Niles: Wonderful expression. I just don't know how true it is, you don't see it turning up in a lot of opera plots. "Ludwig, maddened by the poisoning of his entire family, wreaked vengeance on Gunther in the third act by living well."
Seat of Power

Niles: That hooligan is pelting me with peanuts! And look at that tray, he's come prepared!
Retirement is Murder

Niles: I just got in the car and started driving.
Frasier: Well, I'm glad you ended up here.
Niles: Actually, I ended up at the Oregon border-check. I had fruit in the car so I had to turn back.
An Affair to Forget

Niles: Nineteen floors down to my car! Garage door's electric! Can't open! Twenty floors back up! Lost count! Bad lady upstairs! Big dog! Need place to die!
Dark Victory

Frasier: It's over! Sing, fat lady, sing!
Kisses Sweeter than Wine

Niles: And I stormed out and slammed the door! Of course, it was that fourteenth century Bavarian cathedral door, so I had to get two of the servants to help me, but what it lacked in spontanaity it made up for in resonance.
The Last Time I saw Maris

Niles reads from his journal: "Awake five am. Blissful confusion. Something's happened, but what? 5:01. Ah yes. An overwhelming sense of emptiness and despair. 5:07" - it's hard to read. Oh right - Wept uncontrollably. 6:18. All cried out, hungry now, ate entire box of Frosted Flakes, they're grrrr-eat!" So don't you tell me I'm not in touch with my emotions!
The Last Time I saw Maris

Waitress: There's a man over there who says he's waiting for you.
Niles: Ah. No doubt the much ballyhooed Bob.
The Friend

Niles, on dancing: This is boring, yet difficult.
Moon Dance

Frasier: I'm looking for "How Green was My Valley."
Video store clerk: Huh?
Frasier: It is a beautifully-acted depiction of life in a small town in Wales. It won five Academy Awards. It's a classic!
Clerk: Oh.
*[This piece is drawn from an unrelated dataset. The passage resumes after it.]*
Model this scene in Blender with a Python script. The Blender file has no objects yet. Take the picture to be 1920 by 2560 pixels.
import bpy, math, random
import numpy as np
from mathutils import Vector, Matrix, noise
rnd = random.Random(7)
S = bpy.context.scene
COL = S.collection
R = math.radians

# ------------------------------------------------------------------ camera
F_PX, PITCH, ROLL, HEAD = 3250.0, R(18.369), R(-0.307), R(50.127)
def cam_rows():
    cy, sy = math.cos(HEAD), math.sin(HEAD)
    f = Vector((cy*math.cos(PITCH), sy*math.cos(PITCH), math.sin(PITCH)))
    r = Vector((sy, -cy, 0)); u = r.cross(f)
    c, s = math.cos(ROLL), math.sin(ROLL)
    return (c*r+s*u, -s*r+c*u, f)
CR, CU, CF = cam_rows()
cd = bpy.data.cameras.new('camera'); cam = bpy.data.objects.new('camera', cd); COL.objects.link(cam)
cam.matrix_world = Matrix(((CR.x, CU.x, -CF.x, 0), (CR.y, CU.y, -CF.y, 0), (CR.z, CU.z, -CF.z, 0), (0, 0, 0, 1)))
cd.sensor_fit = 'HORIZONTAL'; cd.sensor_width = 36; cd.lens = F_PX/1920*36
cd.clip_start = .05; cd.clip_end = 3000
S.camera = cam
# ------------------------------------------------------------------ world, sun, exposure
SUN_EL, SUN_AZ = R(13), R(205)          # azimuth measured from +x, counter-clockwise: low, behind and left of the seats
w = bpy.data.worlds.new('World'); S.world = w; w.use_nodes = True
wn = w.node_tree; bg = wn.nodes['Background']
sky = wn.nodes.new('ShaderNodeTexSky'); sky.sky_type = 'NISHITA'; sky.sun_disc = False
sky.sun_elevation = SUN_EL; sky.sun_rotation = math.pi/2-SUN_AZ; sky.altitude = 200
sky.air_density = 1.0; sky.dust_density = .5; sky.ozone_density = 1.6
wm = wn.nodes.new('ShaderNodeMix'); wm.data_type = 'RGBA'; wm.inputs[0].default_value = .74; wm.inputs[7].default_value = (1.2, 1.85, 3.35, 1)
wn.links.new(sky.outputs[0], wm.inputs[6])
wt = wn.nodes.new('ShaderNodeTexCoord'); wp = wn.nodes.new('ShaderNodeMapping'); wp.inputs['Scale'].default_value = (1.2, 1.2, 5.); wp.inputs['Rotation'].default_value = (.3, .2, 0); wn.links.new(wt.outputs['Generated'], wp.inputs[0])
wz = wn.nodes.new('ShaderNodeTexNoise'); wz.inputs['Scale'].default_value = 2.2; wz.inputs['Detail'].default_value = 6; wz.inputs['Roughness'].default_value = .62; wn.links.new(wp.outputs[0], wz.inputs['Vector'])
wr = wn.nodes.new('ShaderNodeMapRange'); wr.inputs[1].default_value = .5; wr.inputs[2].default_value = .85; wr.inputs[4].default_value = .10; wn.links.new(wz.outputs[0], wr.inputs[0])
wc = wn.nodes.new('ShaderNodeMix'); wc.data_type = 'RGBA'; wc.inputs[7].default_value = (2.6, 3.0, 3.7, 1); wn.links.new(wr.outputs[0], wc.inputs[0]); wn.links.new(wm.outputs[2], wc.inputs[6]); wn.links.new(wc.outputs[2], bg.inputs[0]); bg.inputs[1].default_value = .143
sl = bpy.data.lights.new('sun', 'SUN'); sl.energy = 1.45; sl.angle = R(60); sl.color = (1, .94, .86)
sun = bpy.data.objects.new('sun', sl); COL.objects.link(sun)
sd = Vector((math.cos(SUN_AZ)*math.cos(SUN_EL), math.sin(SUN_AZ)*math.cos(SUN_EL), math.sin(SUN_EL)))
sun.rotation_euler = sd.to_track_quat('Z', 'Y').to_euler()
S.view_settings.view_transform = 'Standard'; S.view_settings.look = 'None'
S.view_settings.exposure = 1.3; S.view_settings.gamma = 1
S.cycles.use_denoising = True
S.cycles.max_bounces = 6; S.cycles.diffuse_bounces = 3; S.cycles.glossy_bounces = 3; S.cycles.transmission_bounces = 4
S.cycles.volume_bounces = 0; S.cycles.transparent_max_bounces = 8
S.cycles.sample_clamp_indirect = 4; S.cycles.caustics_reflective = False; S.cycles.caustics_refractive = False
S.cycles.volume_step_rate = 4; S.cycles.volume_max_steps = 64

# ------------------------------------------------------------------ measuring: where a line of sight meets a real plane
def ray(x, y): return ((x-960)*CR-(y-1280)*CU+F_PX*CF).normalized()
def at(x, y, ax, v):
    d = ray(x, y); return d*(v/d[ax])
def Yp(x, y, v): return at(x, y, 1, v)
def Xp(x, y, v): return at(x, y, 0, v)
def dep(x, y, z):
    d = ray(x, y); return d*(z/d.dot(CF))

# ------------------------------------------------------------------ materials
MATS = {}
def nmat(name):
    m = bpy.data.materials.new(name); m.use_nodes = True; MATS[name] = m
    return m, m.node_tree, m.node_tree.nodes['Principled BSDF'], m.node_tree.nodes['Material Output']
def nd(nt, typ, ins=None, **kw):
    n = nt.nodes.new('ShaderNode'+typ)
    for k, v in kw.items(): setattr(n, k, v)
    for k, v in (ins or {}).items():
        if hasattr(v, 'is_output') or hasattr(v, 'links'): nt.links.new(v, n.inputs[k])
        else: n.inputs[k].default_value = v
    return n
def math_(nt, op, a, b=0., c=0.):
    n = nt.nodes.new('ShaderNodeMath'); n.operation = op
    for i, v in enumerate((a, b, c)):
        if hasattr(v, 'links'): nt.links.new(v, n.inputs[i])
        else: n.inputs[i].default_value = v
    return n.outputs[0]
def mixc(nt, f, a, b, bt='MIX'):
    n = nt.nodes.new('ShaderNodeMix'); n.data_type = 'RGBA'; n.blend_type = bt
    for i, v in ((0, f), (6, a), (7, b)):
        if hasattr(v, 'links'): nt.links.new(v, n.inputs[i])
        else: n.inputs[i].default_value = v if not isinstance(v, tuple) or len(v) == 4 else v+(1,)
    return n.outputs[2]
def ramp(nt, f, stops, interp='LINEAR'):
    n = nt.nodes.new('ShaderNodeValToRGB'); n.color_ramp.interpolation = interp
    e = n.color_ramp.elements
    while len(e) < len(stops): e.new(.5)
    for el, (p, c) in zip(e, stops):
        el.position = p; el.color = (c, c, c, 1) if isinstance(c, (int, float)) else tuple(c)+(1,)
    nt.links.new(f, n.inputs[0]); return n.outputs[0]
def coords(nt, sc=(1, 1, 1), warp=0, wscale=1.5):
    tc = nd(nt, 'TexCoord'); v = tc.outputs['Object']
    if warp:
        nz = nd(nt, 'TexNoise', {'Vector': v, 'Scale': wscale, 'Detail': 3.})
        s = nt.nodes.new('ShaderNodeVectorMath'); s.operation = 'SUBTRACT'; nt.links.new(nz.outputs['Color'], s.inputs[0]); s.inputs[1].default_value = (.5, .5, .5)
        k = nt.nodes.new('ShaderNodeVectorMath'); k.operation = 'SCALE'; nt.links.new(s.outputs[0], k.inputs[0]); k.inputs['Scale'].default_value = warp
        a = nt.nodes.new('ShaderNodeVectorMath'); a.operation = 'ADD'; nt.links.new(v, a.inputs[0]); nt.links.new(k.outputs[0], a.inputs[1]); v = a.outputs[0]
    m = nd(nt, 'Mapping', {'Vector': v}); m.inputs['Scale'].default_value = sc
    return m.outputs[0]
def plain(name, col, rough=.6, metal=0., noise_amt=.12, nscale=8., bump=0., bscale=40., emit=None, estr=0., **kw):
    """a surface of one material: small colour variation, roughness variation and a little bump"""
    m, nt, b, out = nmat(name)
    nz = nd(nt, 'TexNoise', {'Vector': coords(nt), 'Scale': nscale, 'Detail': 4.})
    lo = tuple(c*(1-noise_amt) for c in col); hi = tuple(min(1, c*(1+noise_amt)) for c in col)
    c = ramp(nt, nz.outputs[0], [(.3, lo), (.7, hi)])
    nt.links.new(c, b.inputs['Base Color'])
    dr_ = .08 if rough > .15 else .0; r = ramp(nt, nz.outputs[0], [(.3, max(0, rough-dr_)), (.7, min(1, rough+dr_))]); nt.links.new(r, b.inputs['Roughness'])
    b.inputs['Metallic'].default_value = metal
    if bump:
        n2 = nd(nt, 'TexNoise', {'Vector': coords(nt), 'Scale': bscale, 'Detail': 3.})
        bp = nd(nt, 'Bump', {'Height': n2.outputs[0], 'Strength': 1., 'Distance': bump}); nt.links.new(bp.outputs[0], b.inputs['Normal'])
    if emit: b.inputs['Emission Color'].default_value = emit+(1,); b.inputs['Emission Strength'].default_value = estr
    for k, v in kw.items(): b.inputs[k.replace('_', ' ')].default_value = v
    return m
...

Well, this is a shot in the dark, but you might try looking in the "Classics" section.
High Crane Drifter

Frasier: Excuse me, is there another copy?
Clerk: Oh yeah, that'd be across the street in our "How Green was My Valley" Annex.
High Crane Drifter

Frasier: It's just, the whole thing just catapults me back to high school - you only know me as an adult, but back then I was a rather unathletic bookish sort.
Roz: Get out.
Frasier: Jocks were the bane of my existence. They'd always call me a weinie and steal all the girls that I wanted.
Roz: Oh, Frasier, you must have had some girlfriends.
Frasier: Friends! Yeah, every time they wanted a sensitive shoulder to cry on. Then some block-headed pillar of testosterone would come by and it was "Bye bye Frasier, we'll study later!" I'd head home to Niles, and we'd put on the Brandenburg Concerto as we played air violin.
Love Bites Dog

(Daphne makes Martin read from her book, and he becomes very uncomfortable with what he's reading.)
Martin: "'You fool!' she whispered again. 'You sweet, brave, wonderful fool! I should have died had you not found my bedchamber!'" Oh jeez. "Then she was in his arms and all her qualms forgotten, as she ... tore his tunic asunder and thrust her ... eager lips against the sinews of his naked chest ... (turns pages) The next morning--"
Daphne: You left out a section!
Martin: Okay, okay. "As his brazen fingers peeled the silken fabric from her ... heaving (ahem) bosoms ..." (takes a swig of beer) "He beheld her quivering alabaster mounds ..." (wipes forehead) "... At that moment she felt the proof of his rampant passion against her milky thighs...?? His almost Godlike beauty" (checking to see if Daphne is still awake) "was marred only by the fact that he was ..." (sees that she is asleep) cross-eyed, three feet tall and had breath like owl droppings.
Four for the Seesaw

Niles: At the Shangri-La, the highlight of my day is getting out of bed, so I can slam it back into the wall!